La Mouette

La Mouette

de Tchekhov / mise en scène Jean-Michel Potiron / Théâtre La Grange de Dorigny à Lausanne / du 14 au 16 novembre 2013 / Critiques par Sabrina Roh, Jonas Guyot et Jehanne Denogent.


14 novembre 2013

Dix vies, dix drames

© T. Steiger

Hier soir, le Théâtre de la Grange de Dorigny nous invitait à entrer dans l’intimité des personnages de La Mouette. Une mise en scène de Jean-Michel Potiron qui surprend par sa vivacité. Mais est-ce vraiment si étonnant ?

Le lac.
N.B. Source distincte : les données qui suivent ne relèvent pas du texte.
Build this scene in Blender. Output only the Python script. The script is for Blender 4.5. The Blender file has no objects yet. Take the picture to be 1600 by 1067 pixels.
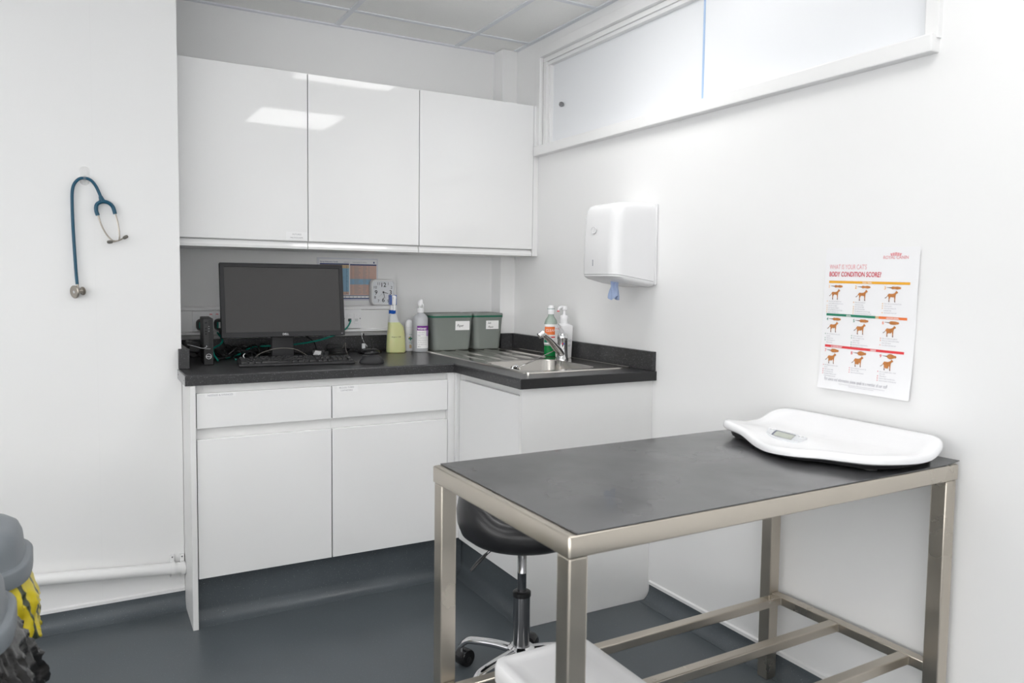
import bpy, bmesh, math, random
from mathutils import Vector, Matrix, noise
R = math.radians
random.seed(7)
scene = bpy.context.scene
COL = scene.collection

# ------------------------------------------------------------------ camera
F_PX = 1192.2
cam_d = bpy.data.cameras.new('camera')
cam = bpy.data.objects.new('camera', cam_d)
COL.objects.link(cam)
yaw, pit, rol = R(29.231), R(3.616), R(0.69)
fw = Vector((math.sin(yaw) * math.cos(pit), math.cos(yaw) * math.cos(pit), -math.sin(pit)))
rt0 = Vector((math.cos(yaw), -math.sin(yaw), 0))
up0 = rt0.cross(fw)
rt = rt0 * math.cos(rol) + up0 * math.sin(rol)
up = -rt0 * math.sin(rol) + up0 * math.cos(rol)
m3 = Matrix((rt, up, -fw)).transposed()
cam.matrix_world = Matrix.Translation((-1.9273, -3.5188, 1.2524)) @ m3.to_4x4()
cam_d.sensor_width = 36
cam_d.lens = F_PX / 1600 * 36
cam_d.shift_y = -19.42 / 1600
cam_d.clip_start = 0.05
cam_d.dof.use_dof = True
cam_d.dof.focus_distance = 3.3
cam_d.dof.aperture_fstop = 5.0
scene.camera = cam
# ------------------------------------------------------------------ world, exposure
w = bpy.data.worlds.new('world'); scene.world = w; w.use_nodes = True
w.node_tree.nodes['Background'].inputs[0].default_value = (1, .997, .993, 1)
w.node_tree.nodes['Background'].inputs[1].default_value = 2.9
vs = scene.view_settings
vs.view_transform = 'Standard'; vs.look = 'None'; vs.gamma = 1; vs.use_curve_mapping = False
vs.exposure = 0.66
WATT, SPREAD = 3.3, 125   # downlight of each panel
LAMP = 3.0          # strength of the ceiling panels' diffusers

# ------------------------------------------------------------------ materials
MATS = {}
def pm(name, col, rough=.5, metal=0., var=.04, scale=20., bump=0., bscale=200., spec=.5, coat=0., trans=0.,
       speck=None, stretch=None, rvar=.0, ior=1.45, alpha=1., emit=0., sss=0.):
    if name in MATS: return MATS[name]
    m = bpy.data.materials.new(name); m.use_nodes = True
    nt = m.node_tree; b = nt.nodes['Principled BSDF']
    tc = nt.nodes.new('ShaderNodeTexCoord'); mp = nt.nodes.new('ShaderNodeMapping')
    nt.links.new(tc.outputs['Object'], mp.inputs[0])
    if stretch: mp.inputs['Scale'].default_value = stretch
    nz = nt.nodes.new('ShaderNodeTexNoise'); nz.inputs['Scale'].default_value = scale; nz.inputs['Detail'].default_value = 4
    nt.links.new(mp.outputs[0], nz.inputs['Vector'])
    mx = nt.nodes.new('ShaderNodeMix'); mx.data_type = 'RGBA'
    lo = [max(0, c * (1 - var)) for c in col]; hi = [min(1, c * (1 + var)) for c in col]
    mx.inputs[6].default_value = (*lo, 1); mx.inputs[7].default_value = (*hi, 1)
    nt.links.new(nz.outputs[0], mx.inputs[0])
    cout = mx.outputs[2]
    if speck:                                   # (colour, scale, threshold)
        sc, ss, th = speck
        n2 = nt.nodes.new('ShaderNodeTexNoise'); n2.inputs['Scale'].default_value = ss; n2.inputs['Detail'].default_value = 2
        nt.links.new(tc.outputs['Object'], n2.inputs['Vector'])
        rp = nt.nodes.new('ShaderNodeValToRGB'); rp.color_ramp.elements[0].position = th; rp.color_ramp.elements[1].position = th + .08
        nt.links.new(n2.outputs[0], rp.inputs[0])
        m2 = nt.nodes.new('ShaderNodeMix'); m2.data_type = 'RGBA'
        nt.links.new(rp.outputs[0], m2.inputs[0]); nt.links.new(cout, m2.inputs[6]); m2.inputs[7].default_value = (*sc, 1)
        cout = m2.outputs[2]
    nt.links.new(cout, b.inputs['Base Color'])
    b.inputs['Roughness'].default_value = rough
    if rvar:
        mr = nt.nodes.new('ShaderNodeMapRange'); mr.inputs[1].default_value = .3; mr.inputs[2].default_value = .7
        mr.inputs[3].default_value = max(.02, rough - rvar); mr.inputs[4].default_value = rough + rvar
        nt.links.new(nz.outputs[0], mr.inputs[0]); nt.links.new(mr.outputs[0], b.inputs['Roughness'])
    b.inputs['Metallic'].default_value = metal
    b.inputs['Specular IOR Level'].default_value = spec
    b.inputs['Coat Weight'].default_value = coat; b.inputs['Coat Roughness'].default_value = .03
    b.inputs['Transmission Weight'].default_value = trans; b.inputs['IOR'].default_value = ior
    b.inputs['Alpha'].default_value = alpha
    if sss:
        b.inputs['Subsurface Weight'].default_value = sss; b.inputs['Subsurface Scale'].default_value = .02
    if emit:
        b.inputs['Emission Color'].default_value = (*col, 1); b.inputs['Emission Strength'].default_value = emit
    if bump:
        n3 = nt.nodes.new('ShaderNodeTexNoise'); n3.inputs['Scale'].default_value = bscale
        nt.links.new(mp.outputs[0], n3.inputs['Vector'])
        bp = nt.nodes.new('ShaderNodeBump'); bp.inputs['Strength'].default_value = bump; bp.inputs['Distance'].default_value = .002
        nt.links.new(n3.outputs[0], bp.inputs['Height']); nt.links.new(bp.outputs[0], b.inputs['Normal'])
    MATS[name] = m
    return m

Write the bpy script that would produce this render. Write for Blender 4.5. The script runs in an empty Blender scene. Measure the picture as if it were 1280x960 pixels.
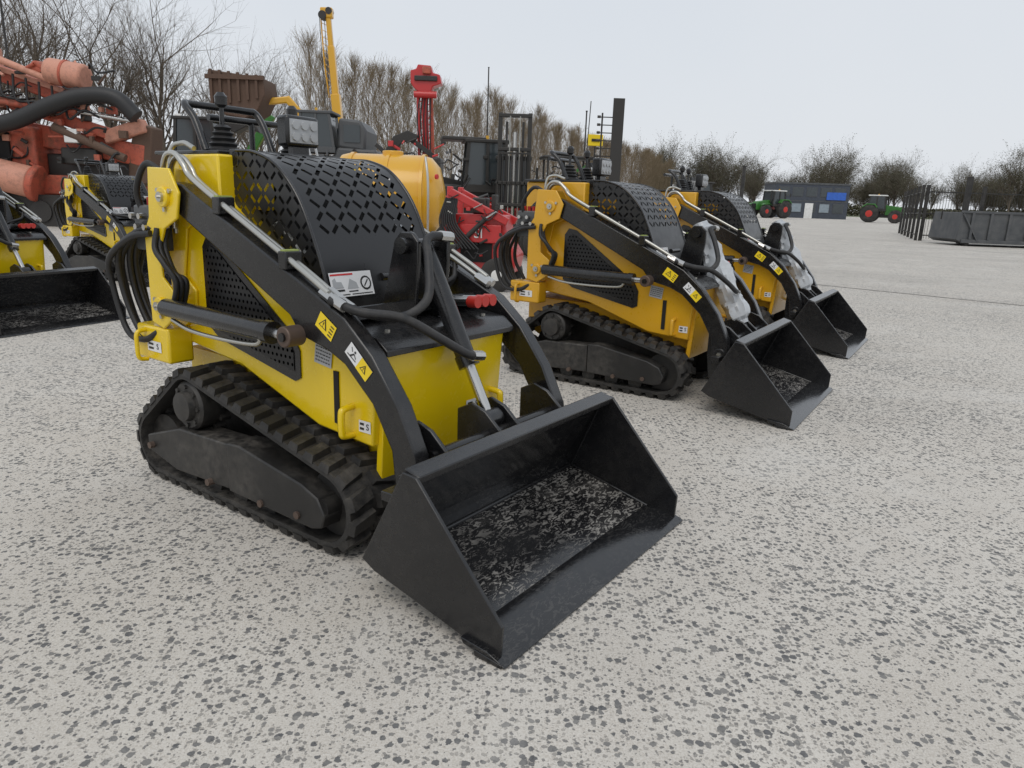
import bpy, bmesh, math, random
from mathutils import Vector, Matrix, noise
random.seed(7)
sc=bpy.context.scene
R=math.radians
# ------------------------------------------------------------------ node helpers
class NT:
    def __init__(s,nt): s.nt=nt
    def n(s,t,**k):
        o=s.nt.nodes.new(t)
        for a,b in k.items(): setattr(o,a,b)
        return o
    def l(s,a,b): s.nt.links.new(a,b)
    def put(s,sock,v):
        if isinstance(v,(int,float)): sock.default_value=v
        elif isinstance(v,tuple): sock.default_value=v
        else: s.l(v,sock)
    def m(s,op,a,b=None,c=None):
        o=s.n('ShaderNodeMath',operation=op); s.put(o.inputs[0],a)
        if b is not None: s.put(o.inputs[1],b)
        if c is not None: s.put(o.inputs[2],c)
        return o.outputs[0]
    def mix(s,f,a,b,bt='MIX'):
        o=s.n('ShaderNodeMix',data_type='RGBA',blend_type=bt); s.put(o.inputs[0],f); s.put(o.inputs[6],a); s.put(o.inputs[7],b); return o.outputs[2]
    def noise(s,vec,sc_,det=4,rough=.55,dist=0):
        o=s.n('ShaderNodeTexNoise'); o.inputs['Scale'].default_value=sc_; o.inputs['Detail'].default_value=det; o.inputs['Roughness'].default_value=rough; o.inputs['Distortion'].default_value=dist
        if vec is not None: s.l(vec,o.inputs['Vector'])
        return o.outputs[0]
    def ramp(s,f,a,b,lo=0.,hi=1.):
        o=s.n('ShaderNodeMapRange',clamp=True); s.put(o.inputs[0],f); o.inputs[1].default_value=a;o.inputs[2].default_value=b;o.inputs[3].default_value=lo;o.inputs[4].default_value=hi; return o.outputs[0]
def c4(c): return (c[0],c[1],c[2],1.)
MATS={}
def mat(name,col,rough=.5,metal=0,dust=.12,var=.12,bump=0.,bscale=60,coat=0.,dustcol=(.38,.34,.29),spec=.5,trans=0,rust=0.):
    if name in MATS: return MATS[name]
    m=bpy.data.materials.new(name); m.use_nodes=True; nt=m.node_tree; T=NT(nt)
    b=nt.nodes['Principled BSDF']
    tc=T.n('ShaderNodeTexCoord').outputs['Object']
    n1=T.noise(tc,3.2,5); n2=T.noise(tc,28,4,.65)
    base=T.mix(T.ramp(n1,.3,.7),c4([x*(1-var) for x in col]),c4([min(1,x*(1+var)) for x in col]))
    if rust>0:
        g=T.n('ShaderNodeNewGeometry').outputs['Position']
        base=T.mix(T.ramp(T.noise(g,2.6,6,.7),.5,.7,0,rust),base,(.16,.07,.04,1))
        base=T.mix(T.ramp(T.noise(g,7,5,.7),.52,.7,0,rust*.7),base,(.04,.03,.028,1))
    geo=T.n('ShaderNodeNewGeometry'); sp=T.n('ShaderNodeSeparateXYZ'); T.l(geo.outputs['Normal'],sp.inputs[0])
    up=T.ramp(sp.outputs[2],-.1,1.,.35,1.)
    d=T.m('MULTIPLY',T.m('MULTIPLY',T.ramp(n1,.35,.75),T.ramp(n2,.35,.75)),up)
    d=T.m('MULTIPLY',d,dust*2.5)
    T.l(T.mix(d,base,c4(dustcol)),b.inputs['Base Color'])
    T.l(T.ramp(T.m('ADD',T.m('MULTIPLY',n2,.5),T.m('MULTIPLY',d,.8)),0,1,max(.04,rough-.1),min(1,rough+.3)),b.inputs['Roughness'])
    b.inputs['Metallic'].default_value=metal
    b.inputs['Coat Weight'].default_value=coat; b.inputs['Coat Roughness'].default_value=.12
    b.inputs['Specular IOR Level'].default_value=spec
    if bump>0:
        bn=T.n('ShaderNodeBump'); bn.inputs['Strength'].default_value=bump; bn.inputs['Distance'].default_value=.004
        T.l(T.noise(tc,bscale,4),bn.inputs['Height']); T.l(bn.outputs[0],b.inputs['Normal'])
    MATS[name]=m; return m
def perf(name,kind,cell,umin,umax,vmin,vmax):
    if name in MATS: return MATS[name]
    m=bpy.data.materials.new(name); m.use_nodes=True; nt=m.node_tree; T=NT(nt)
    b=nt.nodes['Principled BSDF']; out=nt.nodes['Material Output']
    b.inputs['Base Color'].default_value=(.019,.019,.020,1)
    tc=T.n('ShaderNodeTexCoord').outputs['Object']
    T.l(T.ramp(T.noise(tc,14,5,.65),.3,.75,.25,.42),b.inputs['Roughness'])
    uv=T.n('ShaderNodeUVMap'); s=T.n('ShaderNodeSeparateXYZ'); T.l(uv.outputs[0],s.inputs[0])
    x,y=s.outputs[0],s.outputs[1]
    cx=T.m('DIVIDE',x,cell); cy=T.m('DIVIDE',y,cell)
    fx=T.m('SUBTRACT',T.m('SUBTRACT',cx,T.m('FLOOR',cx)),.5); fy=T.m('SUBTRACT',T.m('SUBTRACT',cy,T.m('FLOOR',cy)),.5)
    par=T.m('ABSOLUTE',T.m('MODULO',T.m('ADD',T.m('FLOOR',cx),T.m('FLOOR',cy)),2.))
    sg=T.m('SUBTRACT',T.m('MULTIPLY',par,2.),1.)
    sy=T.m('MULTIPLY',fy,sg)
    a=T.m('ABSOLUTE',T.m('MULTIPLY',T.m('ADD',fx,sy),.707)); c=T.m('ABSOLUTE',T.m('MULTIPLY',T.m('SUBTRACT',fx,sy),.707))
    mk_=T.m('MULTIPLY',T.m('LESS_THAN',a,.42),T.m('LESS_THAN',c,.15))
    for (v,lo,hi) in ((x,umin,umax),(y,vmin,vmax)):
        mk_=T.m('MULTIPLY',mk_,T.m('MULTIPLY',T.m('GREATER_THAN',v,lo),T.m('LESS_THAN',v,hi)))
    tr=T.n('ShaderNodeBsdfTransparent'); mx=T.n('ShaderNodeMixShader')
    T.l(mk_,mx.inputs[0]); T.l(b.outputs[0],mx.inputs[1]); T.l(tr.outputs[0],mx.inputs[2]); T.l(mx.outputs[0],out.inputs[0])
    MATS[name]=m; return m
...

Le lac est partout, tout le monde en parle, tout le monde l’observe. Tout le monde sauf le public. Le lac n’est pas représenté, il est suggéré. Il n’est qu’ambiance. L’écrivain confirmé se demande combien de poissons y vivent, l’écrivain en devenir s’inspire de sa beauté et la jeune fille hait l’autre rive. Ils sont tous différents mais le lac les rassemble. Un point d’attache où les vies semblent se perdre.

C’est en effet dans une maison au bord d’un lac que se déroule l’intrigue de La Mouette, pièce écrite par Anton Tchekhov en 1896. Difficile de résumer l’histoire. Sorine, le maître de maison, dit : « C’est le drame de ma vie ». La Mouette, c’est en fait le drame de dix vies. Dix personnages, dix conceptions de la vie, dix histoires différentes. C’est l’histoire de Nina, aimée par Konstantin. La jeune fille rêve de devenir actrice et s’enfuit avec Trigorine, écrivain célèbre et amant de la mère de Konstantin. Nina n’essuiera que des échecs dans sa vie professionnelle comme dans sa vie personnelle. C’est aussi l’histoire de Konstantin, tiraillé entre l’envie de plaire à sa mère et celle d’innover dans le théâtre. Fou d’envie de devenir écrivain et fou d’amour pour Nina, il se désespère. Dans La Mouette, plus encore peut-être que dans d’autres pièces, Tchekhov interroge le statut de l’artiste et de l’art ainsi que le sens de la vie.

Dans l’intimité de La Mouette.

C’est sur ces questions que Jean-Michel Potiron s’est penché. Le metteur en scène et comédien français a mis l’accent sur les relations entre les personnages plutôt que sur la situation historique et géographique de la pièce. Le décor est d’ailleurs très restreint, ce qui permet au texte de se développer dans un univers dépourvu d’artifices, où les personnalités peuvent s’affirmer. Pour Jean-Michel Potiron, directeur de la compagnie théâtrale indépendante « le Théâtre à tout Prix », les liens des personnages sont fondés sur un amour particulier, l’amour selon Tchekhov. Non pas l’amour idéalisé mais l’amour violent, que l’on ne choisit pas, à l’image de l’amour familial. Il lui a donc semblé judicieux de jouer avec des comédiens qui se connaissaient déjà. Le metteur en scène a compté sur un véritable amour pour transmettre la réalité des sentiments qui caractérisent les pièces de Tchekhov.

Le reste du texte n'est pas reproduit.